Pierre-André Périssol : Dès lors qu'il y a une situation difficile, il faudra les trouver. Pas seulement des moyens financiers, mais des moyens d'intervention qui nécessitent un accord des collectivités locales sur lesquelles se situent ces foyers et de la coopération d'un ensemble de gens.
P. Lapousterle : Dans un entretien au Parisien, X. Emmanuelli dit qu'en accord avec vous, « il serait imaginable que des bureaux vides puissent être affectés à des logements pour des gens qui en ont besoin. Quel genre de bureaux ?
Pierre-André Périssol : Je salue Emmanuelli qui fait un très bon boulot auprès des personnes qui sont en grande difficulté, en France ou sur tous les théâtres chauds dans le monde. Il y a deux problèmes : le premier est celui de bureaux. Nous sommes aujourd'hui dans une crise qui n'est pas une crise passagère mais structurelle, qui va durer, il y a trop de bureaux. Deuxièmement : à l'intérieur de ceux-ci, qui ne retrouveront pas preneurs sous forme de bureaux, dans une échéance prévisible, il y en a une grande partie qui sont d'anciens logements, qui ont été transformés en bureaux. Je crois donc qu'il est de l'intérêt de tous, à commencer par celui de ceux qui détiennent ces bureaux, mais aussi de la société, de retransformer ces bureaux, quand c'est techniquement possible, en logements. On ne peut pas tolérer qu'il y ait d'un côté des bureaux durablement vacants et de l'autre des gens qui ne sont pas logés ou qui sont à la recherche d'un logement.
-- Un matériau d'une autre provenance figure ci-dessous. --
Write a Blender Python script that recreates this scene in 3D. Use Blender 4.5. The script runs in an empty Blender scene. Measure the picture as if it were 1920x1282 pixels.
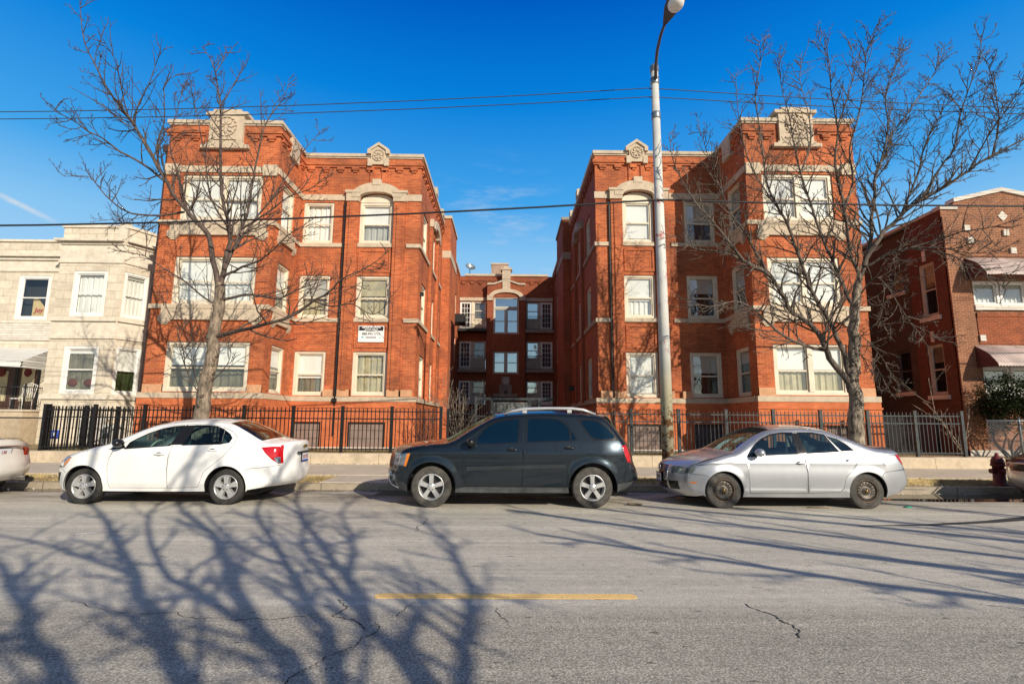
import bpy, bmesh, math, random
from mathutils import Vector, Matrix
from mathutils.kdtree import KDTree
from mathutils.geometry import delaunay_2d_cdt
import numpy as np
random.seed(11)
R = math.radians
sc = bpy.context.scene
col = sc.collection
ROOT = {}

# ------------------------------------------------------------------ materials
def new_mat(name):
    m = bpy.data.materials.new(name); m.use_nodes = True
    nt = m.node_tree; b = nt.nodes['Principled BSDF']
    return m, nt, b
def setp(b, **k):
    for a, v in k.items():
        b.inputs[a].default_value = v
def rgba(c): return (c[0], c[1], c[2], 1.0)
def mixc(nt, fac, a, b, blend='MIX'):
    n = nt.nodes.new('ShaderNodeMix'); n.data_type = 'RGBA'; n.blend_type = blend
    for i, v in ((0, fac), (6, a), (7, b)):
        if hasattr(v, 'is_linked') or hasattr(v, 'links'): nt.links.new(v, n.inputs[i])
        elif isinstance(v, (tuple, list)): n.inputs[i].default_value = rgba(v)
        else: n.inputs[i].default_value = v
    return n.outputs[2]
def noise(nt, vec, scale, detail=4, rough=.55, dist=0):
    n = nt.nodes.new('ShaderNodeTexNoise'); n.inputs['Scale'].default_value = scale
    n.inputs['Detail'].default_value = detail; n.inputs['Roughness'].default_value = rough
    n.inputs['Distortion'].default_value = dist
    if vec is not None: nt.links.new(vec, n.inputs['Vector'])
    return n.outputs['Fac']
def ramp(nt, fac, lo, hi, clo=(0,0,0), chi=(1,1,1)):
    n = nt.nodes.new('ShaderNodeValToRGB'); nt.links.new(fac, n.inputs[0])
    n.color_ramp.elements[0].position = lo; n.color_ramp.elements[1].position = hi
    n.color_ramp.elements[0].color = rgba(clo); n.color_ramp.elements[1].color = rgba(chi)
    return n.outputs[0]
def pos(nt, scale=(1,1,1)):
    g = nt.nodes.new('ShaderNodeNewGeometry')
    m = nt.nodes.new('ShaderNodeMapping'); m.inputs['Scale'].default_value = scale
    nt.links.new(g.outputs['Position'], m.inputs['Vector'])
    return m.outputs['Vector']
def bump(nt, b, h, strength=.3, dist=.01):
    n = nt.nodes.new('ShaderNodeBump'); n.inputs['Strength'].default_value = strength; n.inputs['Distance'].default_value = dist
    nt.links.new(h, n.inputs['Height']); nt.links.new(n.outputs[0], b.inputs['Normal'])
def simple(name, c, rough=.6, metal=0, var=.12, scale=6, coat=0, spec=.5, bmp=0):
    m, nt, b = new_mat(name)
    setp(b, Roughness=rough, Metallic=metal); b.inputs['Specular IOR Level'].default_value = spec
    b.inputs['Coat Weight'].default_value = coat; b.inputs['Coat Roughness'].default_value = .04
    if var:
        f = noise(nt, pos(nt), scale, 5)
        d = tuple(max(0, v*(1-var*2)) for v in c); e = tuple(min(1, v*(1+var)) for v in c)
        nt.links.new(ramp(nt, f, .3, .7, d, e), b.inputs['Base Color'])
        if bmp: bump(nt, b, noise(nt, pos(nt), scale*5, 4), bmp, .02)
    else: b.inputs['Base Color'].default_value = rgba(c)
    return m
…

Il faut donc transformer ces bureaux en logements.
P. Lapousterle : ça porterait sur de nombreux logements ?
Pierre-André Périssol : Il y a aujourd'hui un nombre de mètres carrés de bureaux vides importants et dont une partie est transformable en logements. Ce n'est pas une opération facile mais elle est indispensable.
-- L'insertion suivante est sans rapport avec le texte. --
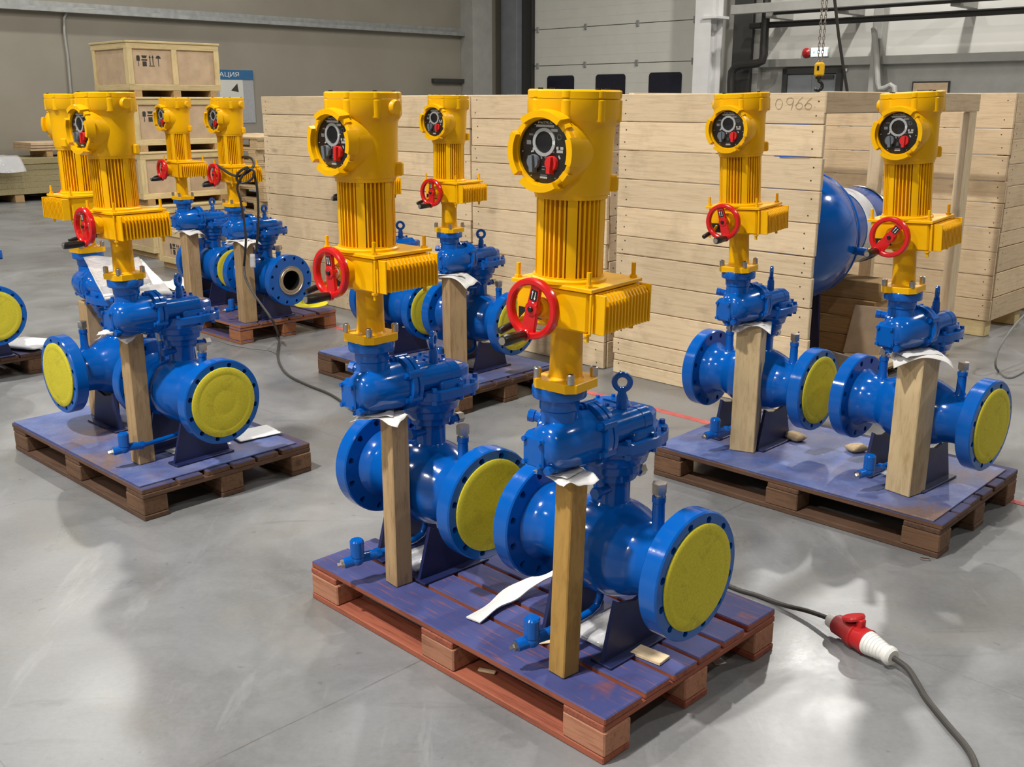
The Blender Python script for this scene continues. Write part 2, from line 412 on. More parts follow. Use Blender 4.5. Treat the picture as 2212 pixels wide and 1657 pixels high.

P. Lapousterle : Vous avez l'habitude de dire que « 1996 c'est l'année du logement ». Ce n'est pas ce que disent les professionnels du bâtiment qui se plaignent de licencier du personnel car ils n'ont pas de travail.
Pierre-André Périssol : Deux choses : les professionnels du bâtiment, les entreprises du bâtiment, souffrent depuis un certain temps. Pourquoi ? car entre le moment où il y a une vente et le moment où ça va se traduire dans le carnet de commandes de l'entreprise, il se passe un certain délai qui est de l'ordre d'un an. Et donc la situation des entreprises du bâtiment que l'on connaît aujourd'hui c'est la résultante du faible niveau de vente d'il y a un an. L'ensemble des professionnels du bâtiment est aujourd'hui confiant car il sent concrètement la reprise, la relance. J'ai noté des constructeurs de maisons individuelles qui parlent de plus de 35 % de ventes, des agents immobiliers qui parlent de plus de 25 %. Nous avons réformé, en fonction de la situation que je reconnais très difficile, nous avons lancé le prêt à taux zéro qui marche bien : 57 000 prêts faits depuis 6 mois. A savoir qu'en 6 mois, deux fois plus de prêts à taux zéro qu'on ne faisait en une année de l'aide ancienne, avec le même argent et pour des ménages qui ont la caractéristique d'avoir des petits revenus et d'être jeunes dans leur très grande majorité. Ce qui est la preuve qu'on peut réformer sans alourdir la charge du contribuable. C'est le cahier des charges fixé par le Premier ministre. Et ensuite, c'est la preuve qu'on peut avoir une action qui a le cap sur le social, qui renforce la cohésion sociale, c'est le cahier des charges que m'a donné J. Chirac en me demandant de construire le droit au logement dans ce pays.
P. Lapousterle : Ce matin, vous êtes formel : dans un an, les entreprises du bâtiment auront du travail et cesseront de licencier ?
Pierre-André Périssol : Les 57 000 prêts à taux zéro, c'est 57 000 chantiers dans quelques mois. Je rappelle que le logement ne fait que la moitié du chiffre d'affaires des entreprises du bâtiment qui pour le reste font des équipements qui sont commandés par des collectivités locales.